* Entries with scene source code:
____________

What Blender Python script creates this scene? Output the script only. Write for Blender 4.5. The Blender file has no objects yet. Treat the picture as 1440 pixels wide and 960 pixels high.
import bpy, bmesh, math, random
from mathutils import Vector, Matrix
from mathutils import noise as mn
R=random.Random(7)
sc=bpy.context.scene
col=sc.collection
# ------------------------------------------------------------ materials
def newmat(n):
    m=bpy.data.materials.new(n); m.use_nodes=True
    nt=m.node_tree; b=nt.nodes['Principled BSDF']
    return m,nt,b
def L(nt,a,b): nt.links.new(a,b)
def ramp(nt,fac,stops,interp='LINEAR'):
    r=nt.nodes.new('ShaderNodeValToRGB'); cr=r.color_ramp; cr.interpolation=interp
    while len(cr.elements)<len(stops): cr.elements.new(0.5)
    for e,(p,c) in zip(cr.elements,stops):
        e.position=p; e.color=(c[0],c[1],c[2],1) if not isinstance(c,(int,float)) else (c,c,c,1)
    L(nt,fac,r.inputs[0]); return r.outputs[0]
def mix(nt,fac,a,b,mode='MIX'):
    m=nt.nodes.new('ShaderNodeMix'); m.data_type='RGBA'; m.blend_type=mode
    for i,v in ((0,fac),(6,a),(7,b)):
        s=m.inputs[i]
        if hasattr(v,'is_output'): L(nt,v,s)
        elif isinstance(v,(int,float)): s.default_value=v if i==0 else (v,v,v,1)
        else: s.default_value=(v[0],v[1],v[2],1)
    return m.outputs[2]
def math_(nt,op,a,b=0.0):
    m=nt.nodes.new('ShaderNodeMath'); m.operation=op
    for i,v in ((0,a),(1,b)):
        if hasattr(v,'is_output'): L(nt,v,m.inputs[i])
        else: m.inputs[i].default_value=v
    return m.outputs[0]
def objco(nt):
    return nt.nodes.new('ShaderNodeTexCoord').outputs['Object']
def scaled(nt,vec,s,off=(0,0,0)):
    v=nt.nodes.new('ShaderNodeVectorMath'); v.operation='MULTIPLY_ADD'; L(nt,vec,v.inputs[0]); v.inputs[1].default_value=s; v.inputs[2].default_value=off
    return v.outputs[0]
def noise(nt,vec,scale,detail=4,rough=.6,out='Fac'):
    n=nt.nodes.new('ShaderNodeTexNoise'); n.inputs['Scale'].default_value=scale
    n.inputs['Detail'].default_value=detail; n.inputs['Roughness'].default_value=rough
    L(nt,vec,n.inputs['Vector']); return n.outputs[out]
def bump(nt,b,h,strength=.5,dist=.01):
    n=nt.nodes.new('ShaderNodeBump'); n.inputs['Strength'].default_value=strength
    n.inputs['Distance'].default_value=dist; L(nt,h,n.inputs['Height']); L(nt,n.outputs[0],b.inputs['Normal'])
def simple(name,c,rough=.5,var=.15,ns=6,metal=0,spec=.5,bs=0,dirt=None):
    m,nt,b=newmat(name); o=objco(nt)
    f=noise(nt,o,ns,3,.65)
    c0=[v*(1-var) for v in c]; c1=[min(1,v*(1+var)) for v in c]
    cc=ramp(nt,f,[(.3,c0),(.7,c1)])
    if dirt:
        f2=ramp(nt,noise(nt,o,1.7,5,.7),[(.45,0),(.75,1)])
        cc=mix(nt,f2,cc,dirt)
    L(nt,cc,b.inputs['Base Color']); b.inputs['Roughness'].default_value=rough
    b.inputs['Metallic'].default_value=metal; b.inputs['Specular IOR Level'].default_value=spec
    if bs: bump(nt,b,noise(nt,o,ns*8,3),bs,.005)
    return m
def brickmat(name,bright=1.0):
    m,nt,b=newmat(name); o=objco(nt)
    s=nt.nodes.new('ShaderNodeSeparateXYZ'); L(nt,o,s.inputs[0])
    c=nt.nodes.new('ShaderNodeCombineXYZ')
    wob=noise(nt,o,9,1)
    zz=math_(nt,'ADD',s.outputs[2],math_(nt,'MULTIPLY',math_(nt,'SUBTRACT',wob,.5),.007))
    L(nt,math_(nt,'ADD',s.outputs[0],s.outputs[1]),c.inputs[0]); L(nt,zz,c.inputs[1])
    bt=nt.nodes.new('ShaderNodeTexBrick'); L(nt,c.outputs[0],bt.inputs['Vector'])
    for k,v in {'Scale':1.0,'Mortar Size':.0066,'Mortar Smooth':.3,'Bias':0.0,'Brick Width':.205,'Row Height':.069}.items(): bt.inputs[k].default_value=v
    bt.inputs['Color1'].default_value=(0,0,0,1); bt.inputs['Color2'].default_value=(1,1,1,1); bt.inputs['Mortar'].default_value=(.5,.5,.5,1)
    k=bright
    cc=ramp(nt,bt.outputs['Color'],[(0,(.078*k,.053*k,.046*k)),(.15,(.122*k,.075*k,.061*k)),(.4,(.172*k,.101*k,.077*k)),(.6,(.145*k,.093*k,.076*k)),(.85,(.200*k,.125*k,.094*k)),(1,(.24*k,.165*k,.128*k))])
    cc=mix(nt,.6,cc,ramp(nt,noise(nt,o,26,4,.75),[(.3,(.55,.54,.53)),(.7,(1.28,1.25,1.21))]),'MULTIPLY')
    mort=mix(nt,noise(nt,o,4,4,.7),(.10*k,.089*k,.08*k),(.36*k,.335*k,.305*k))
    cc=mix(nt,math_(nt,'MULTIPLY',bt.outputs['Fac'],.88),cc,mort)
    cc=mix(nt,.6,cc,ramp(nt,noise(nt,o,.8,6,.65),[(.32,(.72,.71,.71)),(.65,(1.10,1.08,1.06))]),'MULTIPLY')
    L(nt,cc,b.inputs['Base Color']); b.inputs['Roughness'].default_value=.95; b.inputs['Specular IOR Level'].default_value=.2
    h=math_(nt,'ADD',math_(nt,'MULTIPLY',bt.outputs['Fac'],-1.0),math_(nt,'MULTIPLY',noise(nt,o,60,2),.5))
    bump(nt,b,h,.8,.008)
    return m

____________

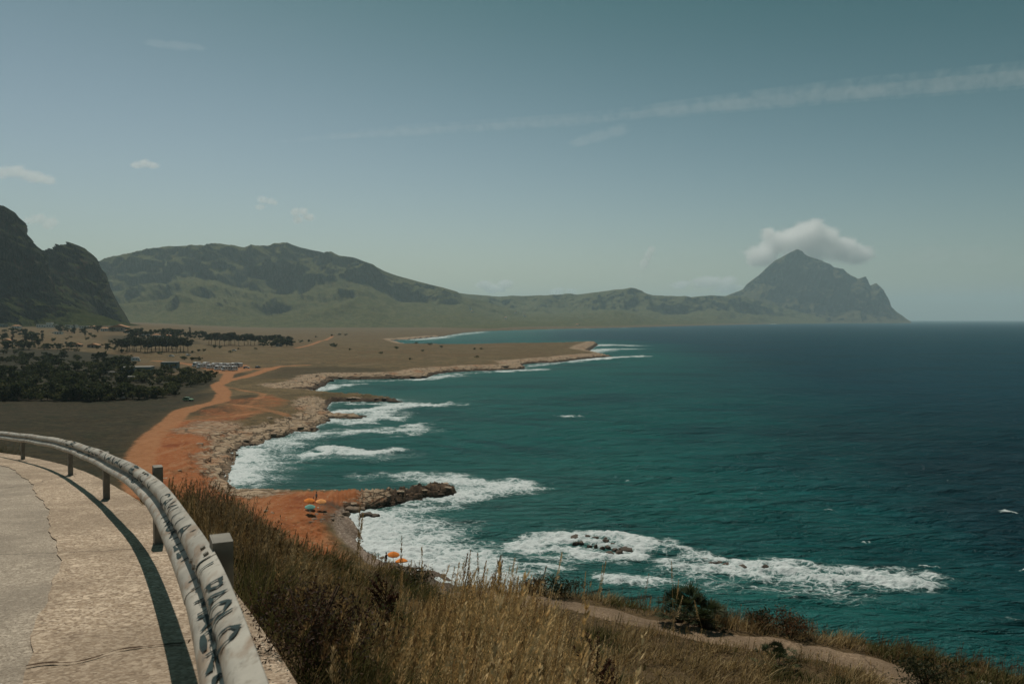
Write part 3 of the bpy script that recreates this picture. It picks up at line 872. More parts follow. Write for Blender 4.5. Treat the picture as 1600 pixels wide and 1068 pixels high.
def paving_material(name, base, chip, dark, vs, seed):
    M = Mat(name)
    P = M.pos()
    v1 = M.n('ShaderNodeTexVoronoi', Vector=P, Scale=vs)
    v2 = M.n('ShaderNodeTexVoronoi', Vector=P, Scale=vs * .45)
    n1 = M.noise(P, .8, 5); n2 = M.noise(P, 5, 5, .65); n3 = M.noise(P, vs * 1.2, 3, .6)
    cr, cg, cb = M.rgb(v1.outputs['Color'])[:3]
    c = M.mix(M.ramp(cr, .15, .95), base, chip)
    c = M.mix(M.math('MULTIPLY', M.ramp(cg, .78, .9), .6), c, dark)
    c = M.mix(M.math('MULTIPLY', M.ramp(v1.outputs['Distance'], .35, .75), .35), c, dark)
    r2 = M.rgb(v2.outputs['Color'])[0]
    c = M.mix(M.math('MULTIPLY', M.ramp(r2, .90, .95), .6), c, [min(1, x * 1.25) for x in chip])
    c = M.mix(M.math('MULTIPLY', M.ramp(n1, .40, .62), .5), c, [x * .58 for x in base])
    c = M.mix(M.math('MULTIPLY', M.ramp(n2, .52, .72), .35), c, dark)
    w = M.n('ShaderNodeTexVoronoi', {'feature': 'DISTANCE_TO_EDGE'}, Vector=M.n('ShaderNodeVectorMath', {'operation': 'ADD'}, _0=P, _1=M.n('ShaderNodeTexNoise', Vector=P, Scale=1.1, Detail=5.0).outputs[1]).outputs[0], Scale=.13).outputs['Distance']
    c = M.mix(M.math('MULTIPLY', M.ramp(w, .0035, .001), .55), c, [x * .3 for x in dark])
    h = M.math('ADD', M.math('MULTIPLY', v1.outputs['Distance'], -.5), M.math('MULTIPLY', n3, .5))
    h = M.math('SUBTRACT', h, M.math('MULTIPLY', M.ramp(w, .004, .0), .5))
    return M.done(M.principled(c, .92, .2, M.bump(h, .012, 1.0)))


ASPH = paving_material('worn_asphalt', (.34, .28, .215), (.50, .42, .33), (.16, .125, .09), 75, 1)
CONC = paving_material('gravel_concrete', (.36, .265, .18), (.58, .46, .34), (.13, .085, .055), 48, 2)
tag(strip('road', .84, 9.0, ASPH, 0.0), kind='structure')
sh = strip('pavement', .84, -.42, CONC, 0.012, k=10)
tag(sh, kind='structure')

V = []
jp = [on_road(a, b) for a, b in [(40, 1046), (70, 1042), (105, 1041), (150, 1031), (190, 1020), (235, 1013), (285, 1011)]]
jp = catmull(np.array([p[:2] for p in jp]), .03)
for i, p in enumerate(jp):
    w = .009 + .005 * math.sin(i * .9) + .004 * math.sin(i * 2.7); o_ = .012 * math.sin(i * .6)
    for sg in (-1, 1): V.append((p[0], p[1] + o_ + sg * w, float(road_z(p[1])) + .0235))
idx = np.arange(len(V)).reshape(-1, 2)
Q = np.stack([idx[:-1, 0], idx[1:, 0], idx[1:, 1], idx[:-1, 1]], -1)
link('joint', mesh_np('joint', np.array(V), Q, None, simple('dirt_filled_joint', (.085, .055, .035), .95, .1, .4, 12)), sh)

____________

Starting at the line that contains "Write part 3", set down every line up to and including the line that contains "tag(sh, kind='structure')", exactly as given, and no other line.

Write part 3 of the bpy script that recreates this picture. It picks up at line 872. More parts follow. Write for Blender 4.5. Treat the picture as 1600 pixels wide and 1068 pixels high.
def paving_material(name, base, chip, dark, vs, seed):
    M = Mat(name)
    P = M.pos()
    v1 = M.n('ShaderNodeTexVoronoi', Vector=P, Scale=vs)
    v2 = M.n('ShaderNodeTexVoronoi', Vector=P, Scale=vs * .45)
    n1 = M.noise(P, .8, 5); n2 = M.noise(P, 5, 5, .65); n3 = M.noise(P, vs * 1.2, 3, .6)
    cr, cg, cb = M.rgb(v1.outputs['Color'])[:3]
    c = M.mix(M.ramp(cr, .15, .95), base, chip)
    c = M.mix(M.math('MULTIPLY', M.ramp(cg, .78, .9), .6), c, dark)
    c = M.mix(M.math('MULTIPLY', M.ramp(v1.outputs['Distance'], .35, .75), .35), c, dark)
    r2 = M.rgb(v2.outputs['Color'])[0]
    c = M.mix(M.math('MULTIPLY', M.ramp(r2, .90, .95), .6), c, [min(1, x * 1.25) for x in chip])
    c = M.mix(M.math('MULTIPLY', M.ramp(n1, .40, .62), .5), c, [x * .58 for x in base])
    c = M.mix(M.math('MULTIPLY', M.ramp(n2, .52, .72), .35), c, dark)
    w = M.n('ShaderNodeTexVoronoi', {'feature': 'DISTANCE_TO_EDGE'}, Vector=M.n('ShaderNodeVectorMath', {'operation': 'ADD'}, _0=P, _1=M.n('ShaderNodeTexNoise', Vector=P, Scale=1.1, Detail=5.0).outputs[1]).outputs[0], Scale=.13).outputs['Distance']
    c = M.mix(M.math('MULTIPLY', M.ramp(w, .0035, .001), .55), c, [x * .3 for x in dark])
    h = M.math('ADD', M.math('MULTIPLY', v1.outputs['Distance'], -.5), M.math('MULTIPLY', n3, .5))
    h = M.math('SUBTRACT', h, M.math('MULTIPLY', M.ramp(w, .004, .0), .5))
    return M.done(M.principled(c, .92, .2, M.bump(h, .012, 1.0)))


ASPH = paving_material('worn_asphalt', (.34, .28, .215), (.50, .42, .33), (.16, .125, .09), 75, 1)
CONC = paving_material('gravel_concrete', (.36, .265, .18), (.58, .46, .34), (.13, .085, .055), 48, 2)
tag(strip('road', .84, 9.0, ASPH, 0.0), kind='structure')
sh = strip('pavement', .84, -.42, CONC, 0.012, k=10)
tag(sh, kind='structure')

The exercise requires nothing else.